Retype exactly the lines from the first one through the line with "cam.dof.use_dof = True;", including both ends; skip any pictures.

Raw data ▸
——

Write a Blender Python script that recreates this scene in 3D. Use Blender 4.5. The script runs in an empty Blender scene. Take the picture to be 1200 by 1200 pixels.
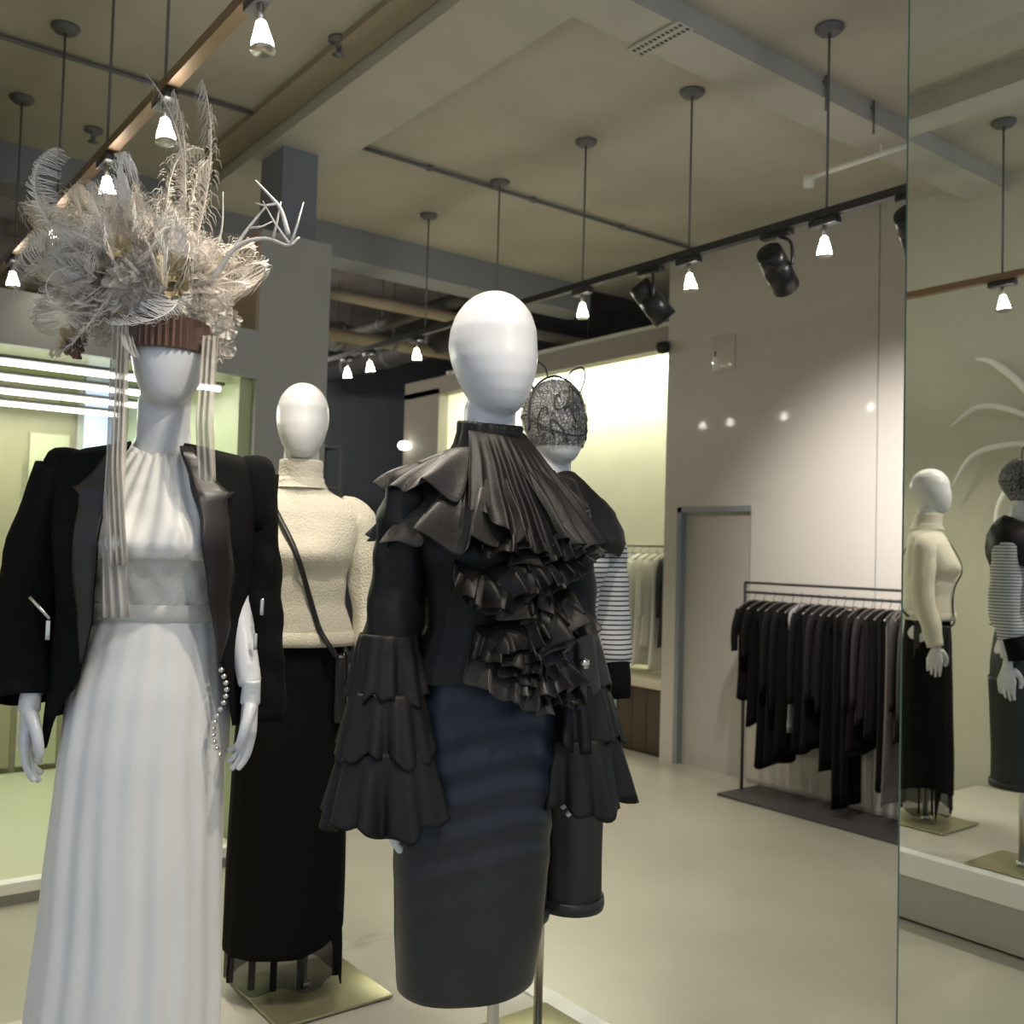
import bpy, bmesh, math, random
from mathutils import Vector, Matrix, noise
PI = math.pi
S = bpy.context.scene
COL = S.collection
random.seed(7)

# ------------------------------------------------------------------ camera
PITCH, ROLL, YAW = math.atan(45/1150), 0.028, math.radians(-37.5)
Fh = Vector((math.sin(-YAW), math.cos(YAW), 0)); Rh = Vector((Fh.y, -Fh.x, 0))
Fw = Fh*math.cos(PITCH) + Vector((0, 0, math.sin(PITCH)))
Up = Rh.cross(Fw)
cr = Rh*math.cos(ROLL) + Up*math.sin(ROLL); cu = Up*math.cos(ROLL) - Rh*math.sin(ROLL)
cam = bpy.data.cameras.new('camera'); cam.lens = 34.5; cam.sensor_width = 36; cam.clip_start = .05
co = bpy.data.objects.new('camera', cam); COL.objects.link(co)
M = Matrix((cr, cu, -Fw)).transposed().to_4x4(); M.translation = (0, 0, 1.6)
co.matrix_world = M
S.camera = co
cam.dof.use_dof = True; cam.dof.focus_distance = 2.1; cam.dof.aperture_fstop = 5.0

# ------------------------------------------------------------------ world, exposure, lights
S.view_settings.view_transform = 'Standard'; S.view_settings.look = 'None'
S.view_settings.gamma = 1; S.view_settings.use_curve_mapping = False
S.view_settings.exposure = 0.24
w = bpy.data.worlds.new('daylight'); S.world = w; w.use_nodes = True
bg = w.node_tree.nodes['Background']; bg.inputs[0].default_value = (.74, .84, 1, 1); bg.inputs[1].default_value = 0.55
S.cycles.max_bounces = 7; S.cycles.transparent_max_bounces = 16
S.cycles.sample_clamp_indirect = 4; S.cycles.use_denoising = True

def light(kind, loc, power, color=(1, .93, .82), size=.1, rot=None, aim=None, angle=70, blend=.7, sy=None):
    d = bpy.data.lights.new('light', kind); d.energy = power; d.color = color
    if kind == 'AREA':
        d.size = size
        if sy: d.shape = 'RECTANGLE'; d.size_y = sy
    elif kind == 'SPOT': d.spot_size = math.radians(angle); d.spot_blend = blend; d.shadow_soft_size = size
    else: d.shadow_soft_size = size
    o = bpy.data.objects.new('light', d); COL.objects.link(o); o.location = loc
    if aim is not None:
        o.rotation_euler = (Vector(aim)-Vector(loc)).to_track_quat('-Z', 'Y').to_euler()
    elif rot: o.rotation_euler = rot
    return o

# ------------------------------------------------------------------ materials
def mat(name, col, rough=.6, metal=0, bump=0, bscale=60, var=0, vscale=3, coat=0, emit=None, est=1, alpha=1, spec=.5, sheen=0, trans=0, stretch=None, coatr=.05):
    m = bpy.data.materials.new(name); m.use_nodes = True; nt = m.node_tree; b = nt.nodes['Principled BSDF']
    b.inputs['Base Color'].default_value = (*col, 1); b.inputs['Roughness'].default_value = rough
    b.inputs['Metallic'].default_value = metal; b.inputs['Specular IOR Level'].default_value = spec
    b.inputs['Coat Weight'].default_value = coat; b.inputs['Coat Roughness'].default_value = coatr
    b.inputs['Sheen Weight'].default_value = sheen; b.inputs['Alpha'].default_value = alpha
    b.inputs['Transmission Weight'].default_value = trans
    if emit: b.inputs['Emission Color'].default_value = (*emit, 1); b.inputs['Emission Strength'].default_value = est
    tc = nt.nodes.new('ShaderNodeTexCoord'); src = tc.outputs['Object']
    if stretch:
        mp = nt.nodes.new('ShaderNodeMapping'); mp.inputs['Scale'].default_value = stretch
        nt.links.new(src, mp.inputs[0]); src = mp.outputs[0]
    if var:
        n = nt.nodes.new('ShaderNodeTexNoise'); n.inputs['Scale'].default_value = vscale; n.inputs['Detail'].default_value = 5
        nt.links.new(src, n.inputs[0])
        r = nt.nodes.new('ShaderNodeMapRange'); r.inputs[1].default_value = .3; r.inputs[2].default_value = .7
        r.inputs[3].default_value = 1-var; r.inputs[4].default_value = 1+var
        nt.links.new(n.outputs[0], r.inputs[0])
        v = nt.nodes.new('ShaderNodeVectorMath'); v.operation = 'SCALE'; v.inputs[0].default_value = col
        nt.links.new(r.outputs[0], v.inputs['Scale']); nt.links.new(v.outputs[0], b.inputs['Base Color'])
    if bump:
        n = nt.nodes.new('ShaderNodeTexNoise'); n.inputs['Scale'].default_value = bscale; n.inputs['Detail'].default_value = 3
        nt.links.new(src, n.inputs[0])
        u = nt.nodes.new('ShaderNodeBump'); u.inputs['Strength'].default_value = bump; u.inputs['Distance'].default_value = .01
        nt.links.new(n.outputs[0], u.inputs['Height']); nt.links.new(u.outputs[0], b.inputs['Normal'])
    return m

def holes(m, kind, scale, lo, hi, amin=0., amax=1.):
    """drives alpha with a texture (lace, tulle)"""
    nt = m.node_tree; b = nt.nodes['Principled BSDF']; tc = nt.nodes.new('ShaderNodeTexCoord')
    if kind == 'lace':
        t = nt.nodes.new('ShaderNodeTexVoronoi'); t.feature = 'DISTANCE_TO_EDGE'
    else: t = nt.nodes.new('ShaderNodeTexNoise'); t.inputs['Detail'].default_value = 6
    t.inputs['Scale'].default_value = scale; nt.links.new(tc.outputs['Object'], t.inputs[0])
    r = nt.nodes.new('ShaderNodeMapRange'); r.inputs[1].default_value = lo; r.inputs[2].default_value = hi
    r.inputs[3].default_value = amax if kind == 'lace' else amin; r.inputs[4].default_value = amin if kind == 'lace' else amax
    nt.links.new(t.outputs[0], r.inputs[0]); nt.links.new(r.outputs[0], b.inputs['Alpha'])
    return m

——

Right answer ▸
Write a Blender Python script that recreates this scene in 3D. Use Blender 4.5. The script runs in an empty Blender scene. Take the picture to be 1200 by 1200 pixels.
import bpy, bmesh, math, random
from mathutils import Vector, Matrix, noise
PI = math.pi
S = bpy.context.scene
COL = S.collection
random.seed(7)

# ------------------------------------------------------------------ camera
PITCH, ROLL, YAW = math.atan(45/1150), 0.028, math.radians(-37.5)
Fh = Vector((math.sin(-YAW), math.cos(YAW), 0)); Rh = Vector((Fh.y, -Fh.x, 0))
Fw = Fh*math.cos(PITCH) + Vector((0, 0, math.sin(PITCH)))
Up = Rh.cross(Fw)
cr = Rh*math.cos(ROLL) + Up*math.sin(ROLL); cu = Up*math.cos(ROLL) - Rh*math.sin(ROLL)
cam = bpy.data.cameras.new('camera'); cam.lens = 34.5; cam.sensor_width = 36; cam.clip_start = .05
co = bpy.data.objects.new('camera', cam); COL.objects.link(co)
M = Matrix((cr, cu, -Fw)).transposed().to_4x4(); M.translation = (0, 0, 1.6)
co.matrix_world = M
S.camera = co
cam.dof.use_dof = True; cam.dof.focus_distance = 2.1; cam.dof.aperture_fstop = 5.0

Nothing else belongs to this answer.